Deck Board Calculator
Count the decking for a rectangular deck. Enter the deck size, board width, the gap between boards, and the stock length, and get the number of boards, the rows, and the linear feet — with waste sized to your layout.
The direction the boards run.
Across the boards.
Actual board width — nominal 6-in decking is about 5.5 in.
Picking a layout sets a suggested waste — raise it for lots of cuts.
Advanced: price
Formula & how it works
Rows across = deck width × 12 ÷ (board width + gap), rounded up. Boards per row = deck length ÷ board length, rounded up.

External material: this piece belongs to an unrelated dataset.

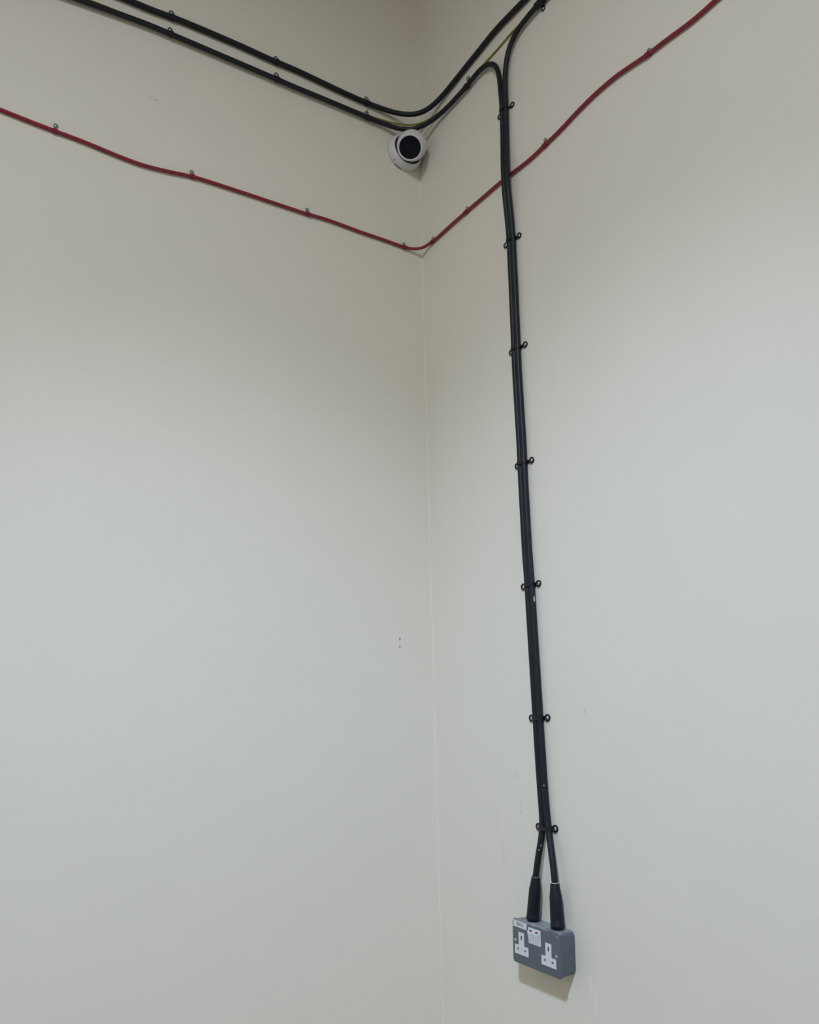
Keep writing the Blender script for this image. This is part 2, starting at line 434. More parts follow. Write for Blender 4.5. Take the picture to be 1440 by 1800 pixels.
LOWER = [(-2.6822, -0.013, 3.2398), (-1.8822, -0.013, 3.2398), (-1.0822, -0.013, 3.2398), (-1.0103, -0.013, 3.2456), (-0.9983, -0.013, 3.2466),
    (-0.9863, -0.013, 3.2475), (-0.9743, -0.013, 3.2485), (-0.9623, -0.013, 3.2495), (-0.9503, -0.013, 3.2504), (-0.9383, -0.013, 3.2514),
    (-0.9264, -0.013, 3.2523), (-0.9144, -0.013, 3.2533), (-0.9024, -0.013, 3.2542), (-0.8904, -0.013, 3.255), (-0.8784, -0.013, 3.2559),
    (-0.8664, -0.013, 3.2567), (-0.8544, -0.013, 3.2574), (-0.8424, -0.013, 3.258), (-0.8303, -0.013, 3.2584), (-0.8183, -0.013, 3.2586),
    (-0.8063, -0.013, 3.2587), (-0.7943, -0.013, 3.2588), (-0.7822, -0.013, 3.2589), (-0.7702, -0.013, 3.2589), (-0.7582, -0.013, 3.2589),
    (-0.7461, -0.013, 3.259), (-0.7341, -0.013, 3.259), (-0.7221, -0.013, 3.2591), (-0.7101, -0.013, 3.2591), (-0.698, -0.013, 3.2591),
    (-0.686, -0.013, 3.2592), (-0.674, -0.013, 3.2592), (-0.6619, -0.013, 3.2592), (-0.6499, -0.013, 3.2592), (-0.6379, -0.013, 3.2592),
    (-0.6259, -0.013, 3.2592), (-0.6138, -0.013, 3.2592), (-0.6018, -0.013, 3.2592), (-0.5898, -0.013, 3.2593), (-0.5777, -0.013, 3.2593),
    (-0.5657, -0.013, 3.2593), (-0.5537, -0.013, 3.2593), (-0.5417, -0.013, 3.2593), (-0.5296, -0.013, 3.2593), (-0.5176, -0.013, 3.2593),
    (-0.5056, -0.013, 3.2593), (-0.4935, -0.013, 3.2593), (-0.4815, -0.013, 3.2592), (-0.4695, -0.013, 3.2591), (-0.4575, -0.013, 3.259),
    (-0.4454, -0.013, 3.2589), (-0.4334, -0.013, 3.2588), (-0.4214, -0.013, 3.2588), (-0.4093, -0.013, 3.2589), (-0.3973, -0.013, 3.2591),
    (-0.3853, -0.013, 3.2593), (-0.3733, -0.013, 3.2595), (-0.3612, -0.013, 3.2597), (-0.3492, -0.013, 3.2599), (-0.3372, -0.013, 3.2601),
    (-0.3252, -0.013, 3.2603), (-0.3131, -0.013, 3.2604), (-0.3011, -0.013, 3.2606), (-0.2891, -0.013, 3.2607), (-0.277, -0.013, 3.2609),
    (-0.265, -0.013, 3.2609), (-0.253, -0.013, 3.261), (-0.241, -0.013, 3.2611), (-0.2289, -0.013, 3.2611), (-0.2169, -0.013, 3.2611),
    (-0.2049, -0.0131, 3.2612), (-0.1928, -0.0132, 3.2612), (-0.1808, -0.0135, 3.2613), (-0.1688, -0.0138, 3.2614), (-0.1568, -0.0144, 3.2614),
    (-0.1449, -0.0153, 3.2612), (-0.1332, -0.0167, 3.2605), (-0.1216, -0.0189, 3.2593), (-0.1104, -0.022, 3.2576), (-0.0994, -0.0261, 3.2557),
    (-0.0889, -0.0311, 3.2539), (-0.0788, -0.0371, 3.2524), (-0.0691, -0.0438, 3.2514), (-0.0601, -0.0513, 3.2513), (-0.0518, -0.0596, 3.2519),
    (-0.0441, -0.0685, 3.2532), (-0.0374, -0.078, 3.255), (-0.0315, -0.088, 3.257), (-0.0266, -0.0986, 3.259), (-0.0225, -0.1096, 3.2607),
    (-0.0193, -0.121, 3.262), (-0.0168, -0.1325, 3.263), (-0.0151, -0.1443, 3.2636), (-0.0141, -0.1562, 3.2639), (-0.0136, -0.1682, 3.2641),
    (-0.0133, -0.1802, 3.2642), (-0.0131, -0.1922, 3.2643), (-0.0131, -0.2042, 3.2645), (-0.013, -0.2162, 3.2649), (-0.013, -0.2283, 3.2653),
    (-0.013, -0.2403, 3.2658), (-0.013, -0.2523, 3.2664), (-0.013, -0.2642, 3.2674), (-0.013, -0.2761, 3.2687), (-0.013, -0.288, 3.2704),
    (-0.013, -0.2998, 3.2721), (-0.013, -0.3116, 3.2734), (-0.013, -0.3234, 3.2737), (-0.013, -0.3351, 3.2729), (-0.013, -0.3466, 3.2707),
    (-0.013, -0.3577, 3.267), (-0.013, -0.368, 3.2618), (-0.013, -0.3772, 3.255), (-0.013, -0.3853, 3.2469), (-0.013, -0.392, 3.2374),
    (-0.013, -0.3972, 3.2271), (-0.013, -0.4011, 3.2161), (-0.0129, -0.4037, 3.2046), (-0.0128, -0.4053, 3.1928), (-0.0127, -0.4063, 3.1809),
    (-0.0127, -0.4069, 3.1689), (-0.0126, -0.4074, 3.1569), (-0.0125, -0.4078, 3.1449), (-0.0123, -0.4082, 3.1329), (-0.0122, -0.4085, 3.1209),
    (-0.012, -0.4086, 3.1088), (-0.0118, -0.4084, 3.0968), (-0.0115, -0.408, 3.0848), (-0.0112, -0.4074, 3.0728), (-0.0109, -0.4067, 3.0608),
    (-0.0107, -0.4061, 3.0488), (-0.0106, -0.4055, 3.0368), (-0.0106, -0.405, 3.0248), (-0.0107, -0.4045, 3.0128), (-0.011, -0.4042, 3.0008),
    (-0.0114, -0.404, 2.9888), (-0.0119, -0.4039, 2.9768), (-0.0126, -0.4041, 2.9648), (-0.0136, -0.4046, 2.9528), (-0.0148, -0.4053, 2.9409),
    (-0.0161, -0.4062, 2.929), (-0.0173, -0.4071, 2.9171), (-0.0184, -0.4078, 2.9051), (-0.0193, -0.4084, 2.8932), (-0.0198, -0.4088, 2.8812),
    (-0.02, -0.4089, 2.8692), (-0.02, -0.4089, 2.8572), (-0.0197, -0.4088, 2.8452), (-0.0192, -0.4085, 2.8332), (-0.0184, -0.4081, 2.8212),
    (-0.0172, -0.4074, 2.8093), (-0.0158, -0.4066, 2.7974), (-0.0143, -0.4058, 2.7855), (-0.013, -0.4051, 2.7736), (-0.0118, -0.4047, 2.7617),
    (-0.011, -0.4044, 2.7497), (-0.0104, -0.4044, 2.7377), (-0.01, -0.4044, 2.7257), (-0.0096, -0.4045, 2.7137), (-0.0094, -0.4045, 2.7016),
    (-0.0092, -0.4044, 2.6896), (-0.0091, -0.4042, 2.6776), (-0.0091, -0.4039, 2.6656), (-0.009, -0.4037, 2.6535), (-0.009, -0.4034, 2.6415),
    (-0.009, -0.4032, 2.6295), (-0.009, -0.4031, 2.6175), (-0.009, -0.403, 2.6054), (-0.009, -0.403, 2.5934), (-0.009, -0.4029, 2.5814),
    (-0.009, -0.4027, 2.5694), (-0.009, -0.4025, 2.5573), (-0.009, -0.4022, 2.5453), (-0.009, -0.4019, 2.5333), (-0.009, -0.4016, 2.5213),
    (-0.009, -0.4014, 2.5092), (-0.009, -0.4011, 2.4972), (-0.009, -0.4008, 2.4852), (-0.009, -0.4006, 2.4731), (-0.009, -0.4004, 2.4611),
    (-0.009, -0.4002, 2.4491), (-0.009, -0.4, 2.4371), (-0.009, -0.3997, 2.425), (-0.009, -0.3995, 2.413), (-0.009, -0.3992, 2.401),
    (-0.009, -0.399, 2.389), (-0.009, -0.3987, 2.3769), (-0.009, -0.3984, 2.3649), (-0.009, -0.3982, 2.3529), (-0.009, -0.3982, 2.3409),
    (-0.009, -0.3982, 2.3288), (-0.009, -0.3982, 2.3168), (-0.009, -0.3983, 2.3048), (-0.009, -0.3984, 2.2927), (-0.009, -0.3984, 2.2807),
    (-0.009, -0.3985, 2.2687), (-0.009, -0.3986, 2.2567), (-0.009, -0.3987, 2.2446), (-0.009, -0.3988, 2.2326), (-0.009, -0.3989, 2.2206),
    (-0.009, -0.399, 2.2085), (-0.009, -0.3991, 2.1965), (-0.009, -0.3992, 2.1845), (-0.009, -0.3993, 2.1725), (-0.009, -0.3993, 2.1604),
    (-0.009, -0.3993, 2.1484), (-0.009, -0.3992, 2.1364), (-0.009, -0.399, 2.1244), (-0.009, -0.3988, 2.1123), (-0.009, -0.3986, 2.1003),
    (-0.009, -0.3984, 2.0883), (-0.009, -0.3982, 2.0762), (-0.009, -0.398, 2.0642), (-0.009, -0.3979, 2.0522), (-0.009, -0.3979, 2.0402),
    (-0.009, -0.3978, 2.0281), (-0.009, -0.3978, 2.0161), (-0.009, -0.3978, 2.0041), (-0.009, -0.3978, 1.992), (-0.009, -0.3977, 1.98),
    (-0.009, -0.3977, 1.968), (-0.009, -0.3977, 1.956), (-0.009, -0.3976, 1.9439), (-0.009, -0.3976, 1.9319), (-0.009, -0.3975, 1.9199),
    (-0.009, -0.3976, 1.9078), (-0.009, -0.3977, 1.8958), (-0.009, -0.3978, 1.8838), (-0.009, -0.3981, 1.8718), (-0.009, -0.3985, 1.8597),
    (-0.009, -0.3989, 1.8477), (-0.009, -0.3993, 1.8357), (-0.009, -0.3996, 1.8237), (-0.009, -0.3999, 1.8117), (-0.009, -0.4, 1.7996),
    (-0.009, -0.4001, 1.7876), (-0.009, -0.4001, 1.7756), (-0.009, -0.4001, 1.7635), (-0.009, -0.4002, 1.7515), (-0.009, -0.4003, 1.7395),
    (-0.009, -0.4004, 1.7275), (-0.009, -0.4005, 1.7154), (-0.009, -0.4007, 1.7034), (-0.009, -0.4008, 1.6914), (-0.009, -0.4009, 1.6793),
    (-0.009, -0.4011, 1.6673), (-0.009, -0.4012, 1.6553), (-0.009, -0.4013, 1.6433), (-0.009, -0.4014, 1.6312), (-0.009, -0.4015, 1.6192),
    (-0.009, -0.4016, 1.6072), (-0.009, -0.4017, 1.5951), (-0.009, -0.4018, 1.5831), (-0.009, -0.4019, 1.5711), (-0.009, -0.402, 1.5591),
    (-0.009, -0.4021, 1.547), (-0.009, -0.4022, 1.535), (-0.009, -0.4023, 1.523), (-0.009, -0.4024, 1.5109), (-0.009, -0.4025, 1.4989),
    (-0.009, -0.4026, 1.4869), (-0.009, -0.4028, 1.4749), (-0.009, -0.4029, 1.4628), (-0.009, -0.403, 1.4508), (-0.009, -0.4032, 1.4388),
    (-0.009, -0.4033, 1.4267), (-0.009, -0.4035, 1.4147), (-0.009, -0.4037, 1.4027), (-0.009, -0.4039, 1.3907), (-0.009, -0.4042, 1.3786),
    (-0.009, -0.4044, 1.3666), (-0.009, -0.4047, 1.3546), (-0.009, -0.4052, 1.3426), (-0.009, -0.4056, 1.3306), (-0.0092, -0.4061, 1.3186),
    (-0.0094, -0.4064, 1.3066), (-0.01, -0.4064, 1.2946), (-0.0109, -0.4057, 1.2827), (-0.012, -0.4044, 1.2709), (-0.0134, -0.4025, 1.2592),
    (-0.0148, -0.4001, 1.2476), (-0.0163, -0.3977, 1.236), (-0.0177, -0.3954, 1.2243), (-0.0189, -0.3932, 1.2126), (-0.0198, -0.3909, 1.2008),
    (-0.0205, -0.3883, 1.1892), (-0.0208, -0.3854, 1.1776), (-0.021, -0.3822, 1.166),]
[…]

Boards = rows × boards per row × (1 + waste), rounded up. Linear feet = rows × deck length × (1 + waste).
Worked example
A 16 ft long, 12 ft wide deck with 5.5 in boards and a 1/4 in gap needs 26 rows (144 in ÷ 5.75 in). With 16 ft boards that's one board per row, so 26 before waste; at 10% straight-layout waste, round up to 29 boards — about 458 linear feet. Switch to 12 ft boards and each row needs two, pushing it to 60 boards.
Estimating decking
Rows come from width, boards come from length
The number of rows depends only on how wide the deck is and how much space each board plus its gap takes. How many boards make up each row depends on the deck's length against the stock length you can buy. Longer boards that span the whole deck mean one board per row and the least waste; shorter boards force a seam and a second piece per row.
Mind the gap
The gap between boards matters more than it seems — over a wide deck, a bigger gap removes whole rows. Wood installed wet is often butted tight because it shrinks; dry lumber and composite are spaced with a consistent gasket. Use your actual planned gap here rather than a default.
Layout drives the waste
A straight layout cuts cleanly and wastes little. A diagonal run leaves angled offcuts at both ends of nearly every board, so it needs a bigger margin, and a picture-frame border adds mitered corner cuts. This estimate leans slightly generous because it counts each row's boards separately, but offcuts from one row can often start the next — so treat the number as a comfortable buy, not a floor.